Wastewater Woes
August 14, 2011 3:25 PM   Subscribe

Why does the toilet in my basement overflow when I use the dishwasher or take a shower?

Background: older New England colonial (1940s maybe) with no sewage problems for the past year+ I've owned it. There's a toilet in the basement that sits pretty close to the main drainpipe, and lately it's started overflowing whenever I do something that uses lots of water - run the dishwasher, take a shower, probably do a load of laundry though I haven't tried that yet.

Plunging and drain cleaning chemicals had no effect. Flushing the toilet backs it up immediately.
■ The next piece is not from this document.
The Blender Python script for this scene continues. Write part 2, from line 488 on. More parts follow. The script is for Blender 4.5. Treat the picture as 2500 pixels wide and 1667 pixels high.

I bought a 50' snake and used it on the toilet (if I have an indoor cleanout access point thing, it has to be behind a finished wall somewhere in the basement). I sent the snake in maybe 30 feet before it got stuck; when I pulled it out the bit had moderate amount of unidentifiable grey and stringy black goo on it; not the big huge gross hairball or whatever that I was expecting. Tried it again with the same results.

I don't quite get what's happening here. If the clog is 30' downstream, how come my toilet overflows immediately? Wherever the problem is, how do I fix it?

thanks!
posted by xbonesgt to Home & Garden (10 answers total)
 
Sounds like a clog in the main line. The lowest bathroom in my house floods when that happens. You need to call a plumber. Eventually all drains and toilets will overflow.
posted by Linnee at 3:34 PM on August 14, 2011


Best answer: Yeah this is a clog on the sewer line, probably tree roots. I've rented a machine at a big box store to clean out these lines before with some success, but the commercially available sewer guys seem to have a better success rate since they use a much stronger machine.
posted by Intrepid at 3:57 PM on August 14, 2011 [1 favorite]


Thirding the above comments just for good measure. Had the same problem with backups a couple of years ago, and it turned out to be tree roots, although it could be anything. If you're really into DIY, you can rent a power auger from most any rental place, but my experience is that the time and effort combined with the rental cost makes it better to just call Roto-Rooter or some such. Sooner is better than later, because it won't go away on its own.
posted by Ickster at 4:25 PM on August 14, 2011


Our plumbing was completely stopped up a few weeks ago -- sudsy water was coming up into the kitchen sink when the washer was running. After a local leak detection service sent a video camera through the main pipe all the way to the alley ($150), it was discovered that the tap into the city's sewer line was where the clog was located. The plumber spray-painted a line directly over the clog (called "white-lining") for the city, and the city came out that day and the next to dig down to their pipe and fix the problem ($0).
posted by davcoo at 4:33 PM on August 14, 2011


Seconding davcoo; get it camera'd. Sometimes the city will do this. If the problem's in a city pipe, they fix it, free.
posted by scruss at 4:57 PM on August 14, 2011


Nthing main sewer line problem. This is exactly what happened to us when our main line was clogged with roots. The reason the overflow happens immediately is that your sewer line is draining water super slowly so most of the line is just full up with old water. So, when you add new water to that system, it goes up the toilet since that's the shortest route to relieve the pressure.

Don't do laundry, you'll regret it. You need someone with a pretty heavy-duty motorized snake to make this go away.
posted by troublesome at 6:44 PM on August 14, 2011 [1 favorite]


Older home? You may have a septic tank that needs pumping out.
posted by TedW at 6:45 PM on August 14, 2011


Response by poster: ah rats. Okay, thanks everyone!
posted by xbonesgt at 7:10 PM on August 14, 2011


Agreed, it sounds like your main drain line is clogged. The basement toilet is probably the lowest drain in the house, therefore water will back up there when it can't go down the main drain line.
posted by tckma at 7:08 AM on August 15, 2011


Nthing the "probably tree roots" suggestion. We just dealt with this a few months ago (for our early-1950s house), though in our case at least the backing-up happened outdoors (via the sewer cleanout in the yard). Ended up having to get all the pipes under the front yard replaced as they were completely inundated by roots from the lovely-but-rooty sweetgum tree in the front yard.